Syria’s foreign minister raises country’s new flag at UN headquarters
Syrian foreign minister Asaad al-Shibani has raised his country’s new flag at the UN headquarters in New York.
Mr al-Shibani will attend a UN Security Council briefing, the first public appearance by a high-ranking Syrian government official in the United States since the fall of former president Bashar Assad in a rebel offensive in December.
The three-starred flag that had previously been used by opposition groups has replaced the two-starred flag of the Assad era as the country’s official emblem.
The new authorities in Damascus have been courting Washington in hopes of receiving relief from harsh sanctions that were imposed by the US and its allies in the wake of Assad’s brutal crackdown on anti-government protests in 2011 that spiralled into a civil war.
A delegation of Syrian officials travelled to the United States this week to attend World Bank and International Monetary Fund meetings in Washington and UN meetings in New York. It was unclear if US government officials would meet with Mr al-Shibani during the visit.
“We are open to the international community and look forward to being treated the same way,” Mr al-Shibani said, as reported by state-run news agency SANA. “With the removal of the reason for the sanctions, they must be lifted.”
The US government has yet to officially recognise the current Syrian government, led by Ahmad al-Sharaa, an Islamist former insurgent who led the offensive that toppled Assad.

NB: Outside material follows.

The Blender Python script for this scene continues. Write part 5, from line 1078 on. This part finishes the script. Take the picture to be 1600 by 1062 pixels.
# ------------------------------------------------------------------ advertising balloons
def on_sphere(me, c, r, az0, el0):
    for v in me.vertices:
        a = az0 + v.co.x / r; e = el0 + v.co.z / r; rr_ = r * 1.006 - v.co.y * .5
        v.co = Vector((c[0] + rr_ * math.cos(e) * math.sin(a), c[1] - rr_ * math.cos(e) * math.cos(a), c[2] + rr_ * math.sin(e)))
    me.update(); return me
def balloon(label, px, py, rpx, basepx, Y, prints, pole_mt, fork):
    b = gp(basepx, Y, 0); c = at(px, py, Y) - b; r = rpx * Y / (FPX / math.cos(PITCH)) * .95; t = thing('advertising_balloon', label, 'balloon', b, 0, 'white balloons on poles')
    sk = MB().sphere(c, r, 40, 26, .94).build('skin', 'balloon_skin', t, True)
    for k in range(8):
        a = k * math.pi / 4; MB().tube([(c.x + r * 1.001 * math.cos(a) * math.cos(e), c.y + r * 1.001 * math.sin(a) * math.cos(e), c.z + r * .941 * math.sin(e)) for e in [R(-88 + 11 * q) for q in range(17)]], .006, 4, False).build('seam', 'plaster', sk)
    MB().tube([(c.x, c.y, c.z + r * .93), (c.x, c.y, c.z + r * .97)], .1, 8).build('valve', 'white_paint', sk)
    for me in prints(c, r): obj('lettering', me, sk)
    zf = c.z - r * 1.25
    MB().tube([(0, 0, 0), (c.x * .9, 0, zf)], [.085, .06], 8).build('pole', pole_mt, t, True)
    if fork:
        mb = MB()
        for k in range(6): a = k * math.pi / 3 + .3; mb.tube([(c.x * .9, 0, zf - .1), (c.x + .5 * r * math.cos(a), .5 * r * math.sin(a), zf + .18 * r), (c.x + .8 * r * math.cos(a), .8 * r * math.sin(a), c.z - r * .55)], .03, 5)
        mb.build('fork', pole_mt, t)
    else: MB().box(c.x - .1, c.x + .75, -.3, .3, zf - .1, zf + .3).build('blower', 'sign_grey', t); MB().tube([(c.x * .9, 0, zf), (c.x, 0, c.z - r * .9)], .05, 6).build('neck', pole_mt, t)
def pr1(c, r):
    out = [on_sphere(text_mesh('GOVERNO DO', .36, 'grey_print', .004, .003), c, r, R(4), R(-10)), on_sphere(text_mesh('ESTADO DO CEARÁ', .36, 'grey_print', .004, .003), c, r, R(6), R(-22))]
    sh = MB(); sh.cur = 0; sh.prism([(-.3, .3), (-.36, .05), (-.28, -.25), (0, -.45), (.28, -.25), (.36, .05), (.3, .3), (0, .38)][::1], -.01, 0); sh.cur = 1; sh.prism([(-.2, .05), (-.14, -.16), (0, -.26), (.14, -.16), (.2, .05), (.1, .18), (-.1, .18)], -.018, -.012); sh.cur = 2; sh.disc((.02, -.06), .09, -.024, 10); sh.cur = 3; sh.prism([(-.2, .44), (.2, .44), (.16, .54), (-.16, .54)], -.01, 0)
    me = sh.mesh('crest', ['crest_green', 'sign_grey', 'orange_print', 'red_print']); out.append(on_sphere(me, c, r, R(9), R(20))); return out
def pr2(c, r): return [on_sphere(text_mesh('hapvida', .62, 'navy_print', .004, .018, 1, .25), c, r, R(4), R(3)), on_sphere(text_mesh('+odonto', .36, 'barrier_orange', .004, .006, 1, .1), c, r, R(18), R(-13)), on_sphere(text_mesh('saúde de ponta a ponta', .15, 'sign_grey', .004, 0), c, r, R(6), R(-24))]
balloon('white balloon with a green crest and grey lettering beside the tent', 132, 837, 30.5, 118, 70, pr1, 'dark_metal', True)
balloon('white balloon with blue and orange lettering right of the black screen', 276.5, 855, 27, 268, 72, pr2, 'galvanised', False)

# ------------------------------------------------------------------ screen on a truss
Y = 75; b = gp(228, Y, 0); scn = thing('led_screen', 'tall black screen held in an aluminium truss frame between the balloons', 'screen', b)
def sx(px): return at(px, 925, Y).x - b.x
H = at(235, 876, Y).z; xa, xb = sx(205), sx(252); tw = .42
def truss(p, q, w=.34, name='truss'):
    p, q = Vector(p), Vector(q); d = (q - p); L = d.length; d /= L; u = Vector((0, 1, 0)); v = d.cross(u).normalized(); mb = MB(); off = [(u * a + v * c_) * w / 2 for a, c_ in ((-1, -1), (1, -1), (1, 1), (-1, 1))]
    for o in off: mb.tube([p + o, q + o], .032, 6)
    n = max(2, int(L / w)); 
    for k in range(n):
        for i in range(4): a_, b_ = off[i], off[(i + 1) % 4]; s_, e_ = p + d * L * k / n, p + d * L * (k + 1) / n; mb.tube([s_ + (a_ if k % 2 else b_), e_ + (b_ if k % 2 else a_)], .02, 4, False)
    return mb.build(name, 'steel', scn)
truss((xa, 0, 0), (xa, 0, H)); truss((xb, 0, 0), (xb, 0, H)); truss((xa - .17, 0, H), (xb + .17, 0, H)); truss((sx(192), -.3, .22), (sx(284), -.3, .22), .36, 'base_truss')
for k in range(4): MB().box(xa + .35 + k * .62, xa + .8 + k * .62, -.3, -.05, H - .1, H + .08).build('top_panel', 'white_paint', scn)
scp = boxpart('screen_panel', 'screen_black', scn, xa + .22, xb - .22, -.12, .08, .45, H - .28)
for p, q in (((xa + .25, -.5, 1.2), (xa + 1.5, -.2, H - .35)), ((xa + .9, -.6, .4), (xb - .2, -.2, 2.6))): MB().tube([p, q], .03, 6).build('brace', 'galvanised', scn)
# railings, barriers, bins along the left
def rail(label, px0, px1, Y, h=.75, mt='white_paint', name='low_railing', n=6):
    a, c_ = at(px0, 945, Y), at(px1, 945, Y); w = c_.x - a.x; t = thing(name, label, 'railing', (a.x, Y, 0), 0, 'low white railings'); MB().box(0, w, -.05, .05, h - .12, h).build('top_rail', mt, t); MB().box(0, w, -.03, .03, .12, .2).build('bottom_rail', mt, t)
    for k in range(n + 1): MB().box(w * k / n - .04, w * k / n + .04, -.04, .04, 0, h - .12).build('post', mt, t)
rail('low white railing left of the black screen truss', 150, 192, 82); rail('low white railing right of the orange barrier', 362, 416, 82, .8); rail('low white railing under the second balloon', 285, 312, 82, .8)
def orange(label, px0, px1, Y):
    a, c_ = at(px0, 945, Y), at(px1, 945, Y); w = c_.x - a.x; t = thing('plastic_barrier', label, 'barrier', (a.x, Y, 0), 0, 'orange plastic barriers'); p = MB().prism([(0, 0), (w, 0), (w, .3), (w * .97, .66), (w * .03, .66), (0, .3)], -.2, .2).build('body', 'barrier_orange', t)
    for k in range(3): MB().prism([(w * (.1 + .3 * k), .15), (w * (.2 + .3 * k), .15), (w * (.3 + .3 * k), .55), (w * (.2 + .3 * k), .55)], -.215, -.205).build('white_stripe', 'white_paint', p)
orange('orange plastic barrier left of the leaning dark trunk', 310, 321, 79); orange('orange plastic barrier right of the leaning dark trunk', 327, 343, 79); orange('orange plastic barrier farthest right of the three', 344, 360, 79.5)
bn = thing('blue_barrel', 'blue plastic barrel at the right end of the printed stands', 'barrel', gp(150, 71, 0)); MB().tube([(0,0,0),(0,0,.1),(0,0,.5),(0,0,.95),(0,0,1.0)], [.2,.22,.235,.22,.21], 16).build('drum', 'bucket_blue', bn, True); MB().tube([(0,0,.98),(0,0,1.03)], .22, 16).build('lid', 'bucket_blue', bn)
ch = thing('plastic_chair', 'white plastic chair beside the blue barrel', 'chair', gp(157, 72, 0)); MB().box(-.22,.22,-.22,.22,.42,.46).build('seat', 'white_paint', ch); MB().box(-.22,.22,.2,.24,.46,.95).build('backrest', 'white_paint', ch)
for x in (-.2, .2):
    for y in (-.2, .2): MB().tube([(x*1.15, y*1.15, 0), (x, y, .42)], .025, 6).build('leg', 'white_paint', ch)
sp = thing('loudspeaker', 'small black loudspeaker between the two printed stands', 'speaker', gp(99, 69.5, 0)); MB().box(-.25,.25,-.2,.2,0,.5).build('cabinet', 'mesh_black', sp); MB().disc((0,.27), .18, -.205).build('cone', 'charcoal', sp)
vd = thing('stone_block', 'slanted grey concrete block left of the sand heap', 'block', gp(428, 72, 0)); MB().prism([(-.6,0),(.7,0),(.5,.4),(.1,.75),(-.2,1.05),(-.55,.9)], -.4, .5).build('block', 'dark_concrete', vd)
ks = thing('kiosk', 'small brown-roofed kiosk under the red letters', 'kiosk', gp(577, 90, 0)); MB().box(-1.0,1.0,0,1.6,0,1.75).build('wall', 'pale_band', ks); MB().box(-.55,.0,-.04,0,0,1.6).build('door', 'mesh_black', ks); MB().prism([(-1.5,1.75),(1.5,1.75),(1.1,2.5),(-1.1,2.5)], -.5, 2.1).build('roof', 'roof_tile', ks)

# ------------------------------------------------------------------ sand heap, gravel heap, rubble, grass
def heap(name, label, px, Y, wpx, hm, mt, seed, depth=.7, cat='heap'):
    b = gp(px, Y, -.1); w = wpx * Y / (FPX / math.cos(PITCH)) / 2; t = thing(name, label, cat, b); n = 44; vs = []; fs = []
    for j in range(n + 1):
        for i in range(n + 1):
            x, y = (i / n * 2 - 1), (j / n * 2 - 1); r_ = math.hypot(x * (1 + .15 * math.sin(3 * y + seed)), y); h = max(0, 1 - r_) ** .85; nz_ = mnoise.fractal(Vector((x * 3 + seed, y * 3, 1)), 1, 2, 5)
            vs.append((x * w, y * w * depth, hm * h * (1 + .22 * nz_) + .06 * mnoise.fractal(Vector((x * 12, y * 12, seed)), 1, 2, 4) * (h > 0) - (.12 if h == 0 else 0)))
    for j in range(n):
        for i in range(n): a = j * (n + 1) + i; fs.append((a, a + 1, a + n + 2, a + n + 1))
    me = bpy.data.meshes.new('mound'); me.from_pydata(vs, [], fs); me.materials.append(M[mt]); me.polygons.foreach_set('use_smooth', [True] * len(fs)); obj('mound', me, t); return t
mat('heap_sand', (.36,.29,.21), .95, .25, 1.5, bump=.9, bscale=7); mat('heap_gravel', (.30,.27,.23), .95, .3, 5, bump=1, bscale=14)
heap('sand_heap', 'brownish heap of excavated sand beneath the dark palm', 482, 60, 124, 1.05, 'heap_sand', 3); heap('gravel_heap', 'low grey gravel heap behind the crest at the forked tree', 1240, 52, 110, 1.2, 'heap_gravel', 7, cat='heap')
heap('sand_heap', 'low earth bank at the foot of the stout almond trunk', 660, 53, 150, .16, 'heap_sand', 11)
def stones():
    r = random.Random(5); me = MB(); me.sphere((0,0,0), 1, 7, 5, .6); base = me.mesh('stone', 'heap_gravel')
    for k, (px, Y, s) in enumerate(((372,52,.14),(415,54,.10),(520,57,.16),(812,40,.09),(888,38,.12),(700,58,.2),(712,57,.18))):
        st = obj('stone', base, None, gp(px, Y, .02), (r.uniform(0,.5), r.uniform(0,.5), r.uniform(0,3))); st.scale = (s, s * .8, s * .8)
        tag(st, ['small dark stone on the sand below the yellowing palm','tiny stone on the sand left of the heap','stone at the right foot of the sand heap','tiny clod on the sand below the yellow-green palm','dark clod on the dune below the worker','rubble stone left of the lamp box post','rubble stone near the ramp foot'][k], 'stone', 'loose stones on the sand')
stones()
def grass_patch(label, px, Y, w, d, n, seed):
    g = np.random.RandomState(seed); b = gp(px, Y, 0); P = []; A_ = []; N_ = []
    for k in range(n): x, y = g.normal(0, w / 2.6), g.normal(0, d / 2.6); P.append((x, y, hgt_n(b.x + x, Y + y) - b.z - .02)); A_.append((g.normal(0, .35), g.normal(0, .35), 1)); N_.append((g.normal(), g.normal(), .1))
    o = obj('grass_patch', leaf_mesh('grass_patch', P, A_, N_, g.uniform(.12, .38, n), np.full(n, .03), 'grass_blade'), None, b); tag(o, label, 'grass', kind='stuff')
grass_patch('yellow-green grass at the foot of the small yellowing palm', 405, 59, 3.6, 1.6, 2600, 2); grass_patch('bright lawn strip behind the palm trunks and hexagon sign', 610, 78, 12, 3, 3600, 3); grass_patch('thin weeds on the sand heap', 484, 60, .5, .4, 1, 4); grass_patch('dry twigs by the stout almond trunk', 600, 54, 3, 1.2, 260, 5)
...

Washington has also so far left the Assad-era sanctions in place, although it has provided temporary relief to some restrictions. The militant group that Mr al-Sharaa led, Hayat Tahrir al-Sham, remains a US-designated terrorist organisation.
Two Republican members of the US Congress, representatives Marlin Stutzman of Indiana and Cory Mills of Florida, arrived in Damascus last week on an unofficial visit organised by a Syrian-American non-profit group and met with Mr al-Sharaa and other government officials.
Mr Mills told the Associated Press before meeting with Mr al-Sharaa that “ultimately, it’s going to be the president’s decision” to lift sanctions or not, although he said that “Congress can advise”.
Mr Mills later told Bloomberg News that he had discussed the US conditions for sanctions relief with Mr al-Sharaa, including ensuring the destruction of chemical weapons left over from the Assad era, co-ordinating on counter-terrorism, making a plan to deal with foreign militants who fought alongside the armed opposition to Assad, and providing assurances to Israel that Syria would not pose a threat.
He also said that Mr al-Sharaa had said that Syria could normalise relations with Israel “under the right conditions”, without specifying what those conditions are.
Other Western countries have warmed up to the new Syrian authorities more quickly. The UK Government on Thursday lifted sanctions against a dozen of Syrian entities, including government departments and media outlets, and the European Union has begun to roll back its sanctions.